For each property, capture:

  • full address

  • property type

  • bedrooms

  • occupancy indicators you can evidence (occupied/unoccupied, furnished/unfurnished, etc.)

Step 2: Build a “database-ready” landlord record

For each landlord (including joint landlords), capture:

  • full legal name(s)

  • contact details

  • any notes needed to keep responsibility clear (e.g., who receives compliance correspondence)

Step 3: Create a compliance certificate vault

For each property, store:

  • gas safety documents (if applicable)

  • electrical safety documents

  • EPC information
    …in a consistent digital folder structure.

Step 4: Put renewal dates into a calendar system now

The goal is simple: no document lapses unnoticed.

  • If you have a small portfolio, a well-maintained tracker can work.

  • If you have a larger portfolio, a dedicated system is usually safer.
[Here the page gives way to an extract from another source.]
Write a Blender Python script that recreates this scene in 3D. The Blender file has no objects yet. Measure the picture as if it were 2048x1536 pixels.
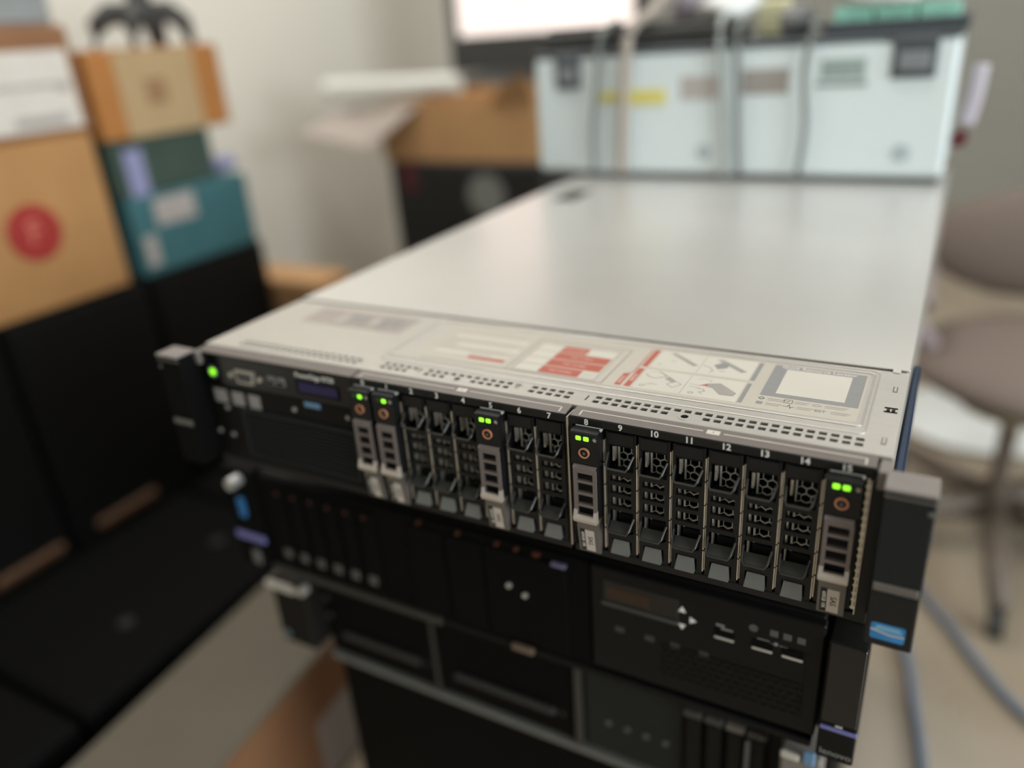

Step 5: Budget for the annual fee and admin time

Even before the fee is published, plan for:

  • the annual cost,

  • the initial set-up time,

  • the ongoing update workload (especially if you frequently change tenants or manage multiple properties).


The bottom line

From late 2026, the PRS Database will begin a regional rollout in England and mandatory landlord registration will start as it reaches different areas. Published information indicates the minimum dataset will cover:

  • landlord contact details (including joint landlords),

  • core property details and occupancy indicators,

  • and safety/energy efficiency information (including gas, electrical and EPC).

Access is expected to begin with landlords and local councils, with public access and data sharing enabled after the registration launch—although the exact mechanics and public-visible fields are not yet fully defined in published detail.

For landlords, the message is clear: this is a move toward standardised, more transparent, more easily enforceable compliance—and the best preparation is getting your portfolio data, certificates, and record-keeping organised now.


Disclaimer: NetRent does not provide legal advice. The articles represent our understanding of rental property law and are for general information only.